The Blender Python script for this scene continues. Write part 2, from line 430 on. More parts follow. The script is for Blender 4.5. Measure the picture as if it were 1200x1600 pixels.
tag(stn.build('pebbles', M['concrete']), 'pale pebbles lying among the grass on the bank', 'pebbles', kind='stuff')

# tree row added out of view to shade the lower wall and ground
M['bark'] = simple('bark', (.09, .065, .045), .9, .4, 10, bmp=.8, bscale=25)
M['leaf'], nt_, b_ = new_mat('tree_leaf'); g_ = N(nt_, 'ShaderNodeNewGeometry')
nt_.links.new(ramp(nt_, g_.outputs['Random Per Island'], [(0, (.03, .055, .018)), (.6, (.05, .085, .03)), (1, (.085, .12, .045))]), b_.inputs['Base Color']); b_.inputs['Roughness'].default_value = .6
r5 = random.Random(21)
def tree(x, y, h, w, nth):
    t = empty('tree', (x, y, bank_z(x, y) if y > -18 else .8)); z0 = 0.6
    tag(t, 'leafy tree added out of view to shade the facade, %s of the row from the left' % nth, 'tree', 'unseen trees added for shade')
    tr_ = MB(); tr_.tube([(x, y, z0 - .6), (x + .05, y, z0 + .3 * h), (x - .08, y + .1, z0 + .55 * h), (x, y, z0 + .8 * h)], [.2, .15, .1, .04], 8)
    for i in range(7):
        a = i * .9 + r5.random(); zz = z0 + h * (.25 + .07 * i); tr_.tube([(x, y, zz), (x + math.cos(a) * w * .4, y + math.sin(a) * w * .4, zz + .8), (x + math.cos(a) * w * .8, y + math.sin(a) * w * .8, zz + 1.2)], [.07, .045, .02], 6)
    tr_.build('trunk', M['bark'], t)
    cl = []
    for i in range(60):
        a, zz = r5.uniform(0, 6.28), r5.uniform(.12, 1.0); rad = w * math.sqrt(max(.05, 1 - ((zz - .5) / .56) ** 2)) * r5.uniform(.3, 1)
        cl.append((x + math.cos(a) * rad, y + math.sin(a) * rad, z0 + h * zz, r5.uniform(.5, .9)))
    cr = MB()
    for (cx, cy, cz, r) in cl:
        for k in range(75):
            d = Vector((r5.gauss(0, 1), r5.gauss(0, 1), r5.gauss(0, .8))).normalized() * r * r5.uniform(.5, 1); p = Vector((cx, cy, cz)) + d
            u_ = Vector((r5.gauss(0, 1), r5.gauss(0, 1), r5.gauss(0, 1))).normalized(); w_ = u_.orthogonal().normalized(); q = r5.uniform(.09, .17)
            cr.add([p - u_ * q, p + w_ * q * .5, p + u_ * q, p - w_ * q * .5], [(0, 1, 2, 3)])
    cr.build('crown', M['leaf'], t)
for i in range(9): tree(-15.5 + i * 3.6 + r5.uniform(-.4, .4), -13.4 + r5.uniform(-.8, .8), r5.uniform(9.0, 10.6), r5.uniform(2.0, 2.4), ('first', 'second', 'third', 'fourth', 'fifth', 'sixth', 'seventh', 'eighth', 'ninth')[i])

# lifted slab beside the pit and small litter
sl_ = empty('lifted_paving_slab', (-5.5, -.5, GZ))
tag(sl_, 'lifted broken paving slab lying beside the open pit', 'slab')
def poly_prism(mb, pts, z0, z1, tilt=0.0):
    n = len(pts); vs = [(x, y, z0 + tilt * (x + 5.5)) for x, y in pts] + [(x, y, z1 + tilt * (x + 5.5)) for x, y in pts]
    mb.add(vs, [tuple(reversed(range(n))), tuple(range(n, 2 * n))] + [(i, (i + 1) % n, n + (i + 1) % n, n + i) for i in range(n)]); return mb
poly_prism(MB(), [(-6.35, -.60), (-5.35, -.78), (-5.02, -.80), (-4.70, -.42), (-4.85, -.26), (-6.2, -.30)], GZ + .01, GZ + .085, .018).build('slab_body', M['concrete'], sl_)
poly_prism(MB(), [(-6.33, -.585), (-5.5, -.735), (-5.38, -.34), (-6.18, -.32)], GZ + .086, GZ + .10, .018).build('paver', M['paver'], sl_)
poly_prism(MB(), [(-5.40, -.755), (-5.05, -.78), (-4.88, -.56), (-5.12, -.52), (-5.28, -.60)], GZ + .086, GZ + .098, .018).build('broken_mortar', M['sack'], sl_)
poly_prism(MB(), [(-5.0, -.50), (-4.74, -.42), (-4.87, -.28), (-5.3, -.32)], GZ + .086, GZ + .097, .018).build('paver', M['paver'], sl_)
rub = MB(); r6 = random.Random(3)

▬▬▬

Goal of the exercise ->
From the opening line of the data above through the line that contains "tag(stn.build('pebbles', M['concrete']), 'pale", please print each line as it stands and only those lines.

The completed task ->
The Blender Python script for this scene continues. Write part 2, from line 430 on. More parts follow. The script is for Blender 4.5. Measure the picture as if it were 1200x1600 pixels.
tag(stn.build('pebbles', M['concrete']), 'pale pebbles lying among the grass on the bank', 'pebbles', kind='stuff')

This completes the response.